Now, “Prince of Catalonia” was never used as a monarchic title in Spain (though it was used in legal texts); it was understood that “count of Barcelona” meant that. In the listing of the many titles held by the kings of Aragon, it came directly after the list of the kingdoms and before the titles (such as duke and marquis) that technically ranked above that of count. But elsewhere in Europe the title was used; the Emperor Charles V (Charles I of Spain), for example, called himself as Fürst zu Cat[h]alonia/princeps Cat[h]aloniae in documents issued in his non-Spanish dominions.
Catalonia, then, was a monarchy of sorts that was in personal union with the kingdom of Aragon and later with the other kingdoms that those rulers acquired (Majorca, Valencia, Sicily etc.), and ultimately also with that of Castile, first with Ferdinand the Catholic upon his marriage to Isabella (until her death) and, for good, beginning with Charles V.
Charles and his Spanish Habsburg successors are known in Spain as the House of Austria, with de Austria being their formal surname, used in particular by illegitimate but recognized offspring who are mistakenly called “of Austria” in English, like this one.

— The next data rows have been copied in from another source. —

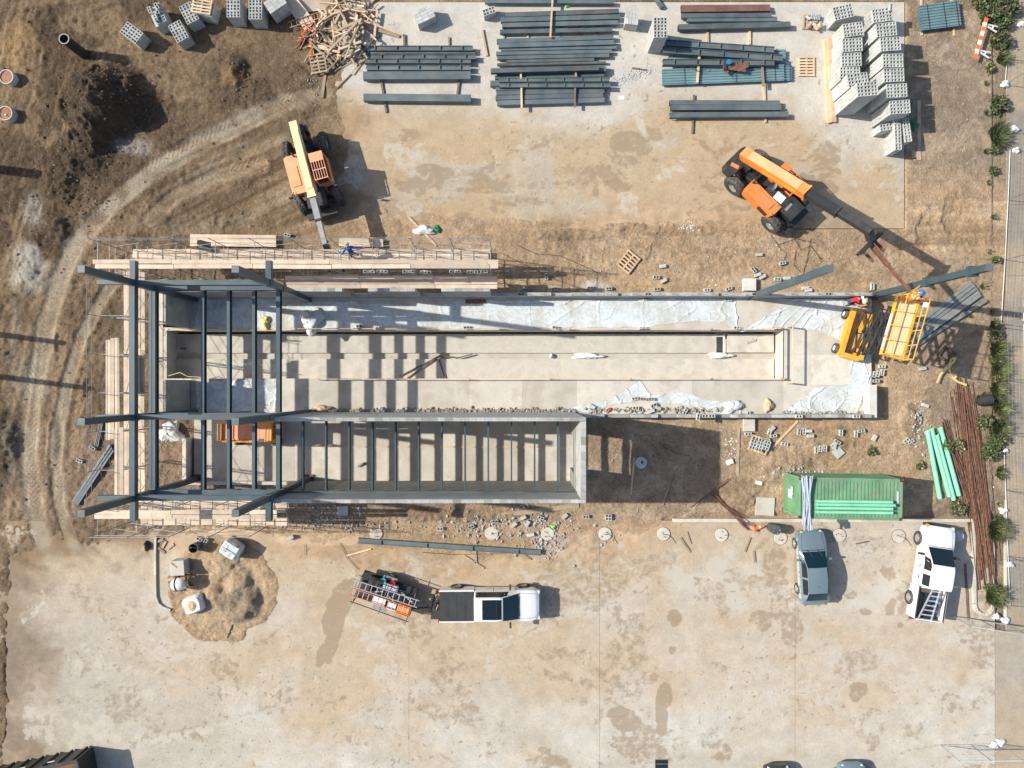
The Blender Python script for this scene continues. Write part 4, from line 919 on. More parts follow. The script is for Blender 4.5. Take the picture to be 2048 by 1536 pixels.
c = P(1457, 126, .75); m = MB(); m.lathe([(.0,0),(.14,0),(.16,.25),(.15,.28)], 14, (c.x,c.y,.66)); tag(m.build('blue_bucket', blue_plastic), 'blue bucket on the rusty steel plates', 'bucket')
# ---- pale new lumber beside the block stacks
c = P(1658, 164); t = thing('lumber_bundle', 'long bundle of pale new boards left of the block stacks', 'lumber', (c.x,c.y,.03), math.radians(-87.4))
for i in range(4):
    for k in range(2):
        m = MB(); m.box((random.uniform(-.06,.06) + (0 if i < 2 else -.08), -.21+i*.14, .045+k*.075),(5.25 - (.0 if i else .1),.132,.07)); m.build('board', wood, t)
# boards at the slab edge, grey
for i, (u0,v0,u1,v1) in enumerate(((1829,200,1823,238),(1838,200,1839,320),(1826,300,1828,316))):
    stick(['short grey board beside the block stacks at the slab edge','long grey board standing clear of the slab edge','stub of grey board at the slab corner'][i], u0, v0, u1, v1, 7, .04, .05, wood_old)
pallet('wooden pallet lying on the slab right of the decking', 1612, 134, -90, n=7, mat=wood)
pallet('wooden pallet lying askew on the dirt below the storage slab', 1256, 524, 52, z=.1, n=6, mat=wood, tilt=.06)
pallet('grey pallet leaning on the lumber heap', 637, 128, 100, z=.25, mat=wood_old, n=6)
# junk pallet with bagged material
c = P(1622, 47); t = thing('junk_pallet', 'pallet of mixed offcuts and bags near the block stacks', 'pallet', (c.x,c.y,.03), -.1); pallet_parts(t, 1.1, .9, 0, 6, wood_old)
for i in range(6):
    m = MB(); m.tube((-.1+i*.1,.12,.2),(-.1+i*.1+.03,.45,.2),.05,8); m.build('roll', pvc_grey, t)
for i in range(10):
    m = MB(); m.box((random.uniform(-.5,.5),random.uniform(-.4,.2),.2+random.uniform(0,.12)),(random.uniform(.15,.4),random.uniform(.08,.2),.08),random.uniform(0,3)); m.build('offcut', random.choice((wood_old,wood,bag_white)), t)

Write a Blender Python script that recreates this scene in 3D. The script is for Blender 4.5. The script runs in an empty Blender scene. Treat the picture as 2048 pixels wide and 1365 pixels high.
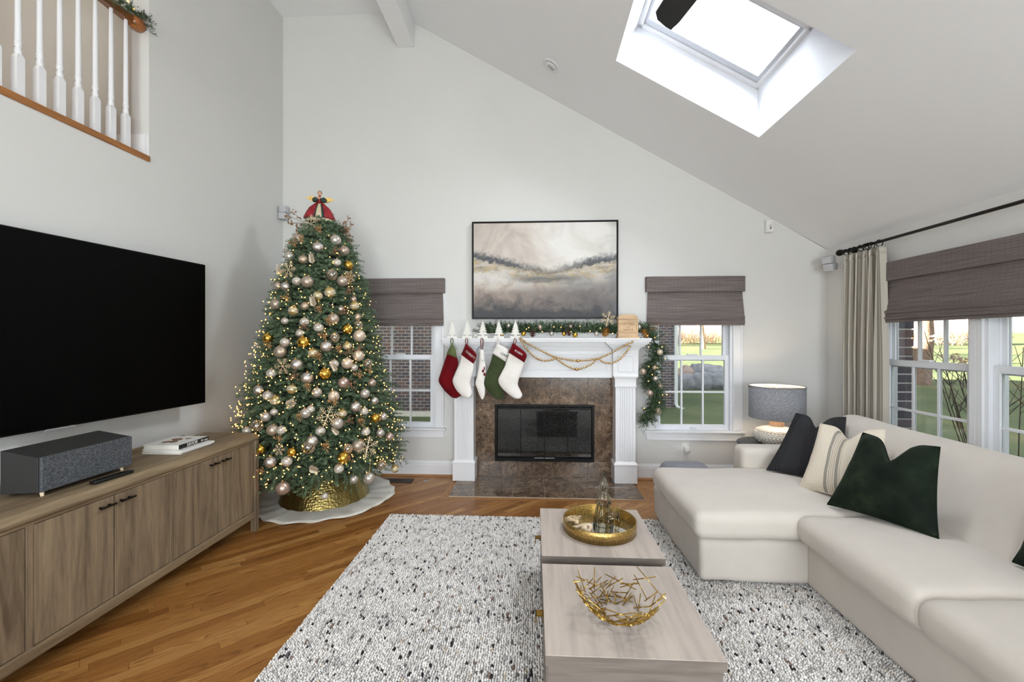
import bpy, bmesh, math, random
from mathutils import Vector, Matrix, noise as mnoise
sc = bpy.context.scene
C = sc.collection
random.seed(7)
PI = math.pi
# ---------------------------------------------------------------- camera
cam_d = bpy.data.cameras.new('camera'); cam = bpy.data.objects.new('camera', cam_d); C.objects.link(cam)
cam_d.sensor_width = 36.0; cam_d.lens = 868.0 / 2048.0 * 36.0
cam_d.shift_y = -4.5 / 2048.0; cam_d.clip_start = 0.05; cam_d.clip_end = 400
cam.location = (0, 0, 1.473); cam.rotation_euler = (PI / 2, 0, math.atan(44 / 868.0))
sc.camera = cam
# ---------------------------------------------------------------- sky, sun, daylight, fill lamps, exposure
w = bpy.data.worlds.new('sky'); sc.world = w; w.use_nodes = True
nt = w.node_tree; bg = nt.nodes['Background']
sky = nt.nodes.new('ShaderNodeTexSky'); sky.sky_type = 'HOSEK_WILKIE'
sky.sun_direction = (-0.93, 0.10, 0.30); sky.turbidity = 6.0; sky.ground_albedo = 0.4
mxw = nt.nodes.new('ShaderNodeMix'); mxw.data_type = 'RGBA'; mxw.inputs[0].default_value = 0.75
nt.links.new(sky.outputs[0], mxw.inputs[6]); mxw.inputs[7].default_value = (0.93, 0.96, 1.0, 1)
nt.links.new(mxw.outputs[2], bg.inputs[0]); bg.inputs[1].default_value = 1.15
def lamp(kind, name, loc, rot, energy, color=(1, 1, 1), **kw):
    d = bpy.data.lights.new(name, kind); d.energy = energy; d.color = color
    for k, v in kw.items(): setattr(d, k, v)
    o = bpy.data.objects.new(name, d); C.objects.link(o); o.location = loc; o.rotation_euler = rot
    return o
_sd = Vector((0.94, -0.10, -0.27)).normalized()
sun = lamp('SUN', 'sun', (-30, 10, 20), (0, 0, 0), 42, (1.0, 0.88, 0.68), angle=0.01)
sun.rotation_euler = _sd.to_track_quat('-Z', 'Y').to_euler()
# two fill lamps added behind the camera, then daylight through the skylight
lamp('AREA', 'rear_fill_light', (-1.35, -2.86, 2.1), (PI / 2, 0, 0), 72, (0.885, 0.955, 1.0), shape='RECTANGLE', size=1.7, size_y=2.7)
lamp('AREA', 'rear_fill_light', (1.25, -2.86, 1.45), (PI / 2, 0, .42), 100, (0.885, 0.955, 1.0), shape='RECTANGLE', size=1.9, size_y=1.9)
lamp('AREA', 'skylight_daylight', (1.36, 3.19, 3.94), (0, .52, 0), 34, (0.93, 0.97, 1.0), shape='RECTANGLE', size=0.75, size_y=0.6)
vs = sc.view_settings
vs.view_transform = 'Standard'; vs.look = 'None'; vs.gamma = 1.0; vs.use_curve_mapping = False
vs.exposure = 0.75
sc.cycles.max_bounces = 8; sc.cycles.diffuse_bounces = 5; sc.cycles.glossy_bounces = 4; sc.cycles.transparent_max_bounces = 14
sc.cycles.use_adaptive_sampling = True; sc.cycles.adaptive_threshold = 0.08; sc.cycles.adaptive_min_samples = 16
sc.cycles.caustics_reflective = False; sc.cycles.caustics_refractive = False
sc.cycles.use_denoising = True; sc.cycles.sample_clamp_indirect = 6.0
# ---------------------------------------------------------------- materials
MATS = {}
def N(nt, t, **kw):
    n = nt.nodes.new('ShaderNode' + t)
    for k, v in kw.items(): setattr(n, k, v)
    return n
def new_mat(name):
    m = bpy.data.materials.new(name); m.use_nodes = True
    b = m.node_tree.nodes['Principled BSDF']; MATS[name] = m
    return m, m.node_tree, b
def coords(nt, stretch=(1, 1, 1), src='Object', rot=(0, 0, 0)):
    tc = N(nt, 'TexCoord'); mp = N(nt, 'Mapping')
    mp.inputs['Scale'].default_value = stretch; mp.inputs['Rotation'].default_value = rot
    nt.links.new(tc.outputs[src], mp.inputs[0])
    return mp.outputs[0]
def noise(nt, vec, scale, detail=3, rough=.55, dist=0.0):
    n = N(nt, 'TexNoise'); n.inputs['Scale'].default_value = scale; n.inputs['Detail'].default_value = detail
    n.inputs['Roughness'].default_value = rough; n.inputs['Distortion'].default_value = dist
    if vec is not None: nt.links.new(vec, n.inputs['Vector'])
    return n
def ramp(nt, fac, stops, interp='LINEAR'):
    r = N(nt, 'ValToRGB'); cr = r.color_ramp; cr.interpolation = interp
    while len(cr.elements) < len(stops): cr.elements.new(0.5)
    for e, (p, c) in zip(cr.elements, stops):
        e.position = p; e.color = (*c[:3], 1)
    if fac is not None: nt.links.new(fac, r.inputs[0])
    return r.outputs[0]
def mixc(nt, a, b, fac, mode='MIX'):
    m = N(nt, 'Mix'); m.data_type = 'RGBA'; m.blend_type = mode
    for sock, v in ((m.inputs[6], a), (m.inputs[7], b), (m.inputs[0], fac)):
        if hasattr(v, 'node'): nt.links.new(v, sock)
        elif isinstance(v, (int, float)): sock.default_value = v
        else: sock.default_value = (*v[:3], 1)
    return m.outputs[2]
def bump(nt, b, height, strength=.3, dist=.01):
    bp = N(nt, 'Bump'); bp.inputs['Strength'].default_value = strength; bp.inputs['Distance'].default_value = dist
    nt.links.new(height, bp.inputs['Height']); nt.links.new(bp.outputs[0], b.inputs['Normal'])
def srgb(h):
    h = h.lstrip('#'); v = [int(h[i:i + 2], 16) / 255 for i in (0, 2, 4)]
    return tuple(x / 12.92 if x <= .04045 else ((x + .055) / 1.055) ** 2.4 for x in v)
def M(name, col, rough=.5, metal=0.0, var=0.0, vscale=8, bmp=0.0, bscale=80, bdist=.004, stretch=(1, 1, 1), emis=None, estr=0.0, sheen=0.0, coat=0.0, spec=.5, detail=4):
    if isinstance(col, str): col = srgb(col)
    m, nt, b = new_mat(name)
    b.inputs['Base Color'].default_value = (*col, 1); b.inputs['Roughness'].default_value = rough; b.inputs['Metallic'].default_value = metal
    b.inputs['Specular IOR Level'].default_value = spec
    if sheen: b.inputs['Sheen Weight'].default_value = sheen; b.inputs['Sheen Roughness'].default_value = .4
    if coat: b.inputs['Coat Weight'].default_value = coat; b.inputs['Coat Roughness'].default_value = .08
    if emis: b.inputs['Emission Color'].default_value = (*emis, 1); b.inputs['Emission Strength'].default_value = estr
    v = coords(nt, stretch)
    if var:
        n = noise(nt, v, vscale, detail)
        lo = tuple(max(0, c * (1 - var)) for c in col); hi = tuple(min(1, c * (1 + var)) for c in col)
        nt.links.new(ramp(nt, n.outputs[0], [(.3, lo), (.7, hi)]), b.inputs['Base Color'])
    if bmp:
        n2 = noise(nt, v, bscale, 3)
        bump(nt, b, n2.outputs[0], bmp, bdist)
    return m
M('wall_paint', '#D8D7D4', .75, var=.015, vscale=2, bmp=.04, bscale=120)
M('ceiling_paint', '#EDEDEE', .8, var=.01, vscale=2, bmp=.04, bscale=120)
M('loft_paint', '#CBC5BB', .8, var=.015, vscale=2)
M('trim_white', '#E6E6E8', .38, var=.01, bmp=.02, bscale=40)
M('shaft_white', '#DDDFE3', .7, var=.01)
M('sash_white', '#E4E6EA', .35, var=.01)
M('vinyl_grey', '#C9CCD2', .45, var=.02)
M('black_metal', '#1C1B1A', .38, .8, var=.1)
M('bronze_metal', '#2A2622', .35, .85, var=.2, vscale=30)
M('brass', '#A8823C', .32, 1.0, var=.1, vscale=30)
M('gold', '#DDB865', .32, 1.0, var=.12, vscale=20)
M('bead_gold', '#CBAA76', .3, .8, var=.08, vscale=20)
M('gold_paint', '#C79A3B', .4, .9, var=.15, vscale=40)
M('grout', '#B9AA98', .85, var=.1, vscale=60)
M('white_plastic', '#E3E2DE', .45, var=.01)
M('speaker_white', '#BDBDC0', .6, var=.02, bmp=.05, bscale=400)
M('black_plastic', '#0E0E0F', .4, var=.1)
M('tv_screen', '#010101', .5, var=.1, spec=.08)
M('tv_bezel', '#0B0B0C', .35, .6, var=.1)
M('speaker_black', '#2B2A29', .65, var=.06, bmp=.03, bscale=300)
M('sofa_linen', '#CBC3BA', .95, var=.035, vscale=5, bmp=.35, bscale=420, bdist=.0012, sheen=.15, spec=.15)
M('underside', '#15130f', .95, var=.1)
M('book_white', '#E4E2DD', .5, var=.03)
M('book_black', '#111112', .45, var=.1)
M('paper', '#E9E4D8', .8, var=.06, vscale=200, stretch=(.2, .2, 6))
M('white_velvet', '#E9E4DE', .95, var=.03, vscale=8, bmp=.3, bscale=300, bdist=.002, sheen=.4, spec=.1)
M('red_velvet', '#62050E', .8, var=.2, vscale=7, bmp=.2, bscale=200, bdist=.002, sheen=.5, spec=.1)
M('green_velvet', '#3C452A', .75, var=.25, vscale=7, bmp=.2, bscale=200, bdist=.002, sheen=.55, spec=.1)
M('olive_velvet', '#5A643E', .75, var=.2, vscale=9, bmp=.2, bscale=200, bdist=.002, sheen=.5, spec=.1)
M('burgundy_print', '#6A1022', .8, var=.1)
M('silver_thread', '#C9C4C0', .5, .1, var=.1)
M('dark_thread', '#2c3330', .7, var=.1)
M('pine_green', '#465A40', .65, var=.4, vscale=9, spec=.3)
M('fir_green', '#62765A', .6, var=.36, vscale=7, spec=.3)
M('trunk_brown', '#3A2A1C', .85, var=.3, bmp=.3, bscale=60)
M('pinecone', '#4A2C1E', .75, var=.35, vscale=40)
M('pinecone_gold', '#A9752E', .5, .35, var=.3, vscale=40)
M('twig_brown', '#6D4D33', .8, var=.2)
M('berry_gold', '#C79C6A', .35, .55, var=.3, vscale=40)
M('berry_copper', '#A07A5E', .4, .5, var=.3, vscale=40)
M('leaf_champagne', '#CDBDA6', .4, .45, var=.15, vscale=30)
M('snow_glitter', '#D8C4A2', .4, .35, var=.25, vscale=120)
M('glitter_white', '#E4E2DA', .5, .1, var=.12, vscale=200, bmp=.4, bscale=500)
M('cap_gold', '#C8A66A', .3, 1.0, var=.1)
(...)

The Spanish Habsburgs continued — as did their Austrian counterparts — the ancestral Habsburg policy of leaving their various domains as self-governing entities. And Catalonia maintained its laws, language and political institutions until they were replaced by the Bourbons, whose French tradition was the opposite — one of centralized rule. This explains Catalonia’s choice in the War of the Spanish Succession.
But can Catalonia be said to have been independent during those centuries of personal union?
No one would deny that in our days Canada, Australia and New Zealand are independent countries, even though they are all monarchies in personal union with the United Kingdom. But then, nowadays the British monarch reigns but does not rule; the actual governing is done by the parliaments and governments of the respective countries.
It was different in the centuries before the 20th, when monarchs actually ruled, and the constituent units of a personal union, for all their internal self-government, were not really free to adopt policies that were independent of the ruler. And so, Catalonian autonomy — yes. Independence — not really.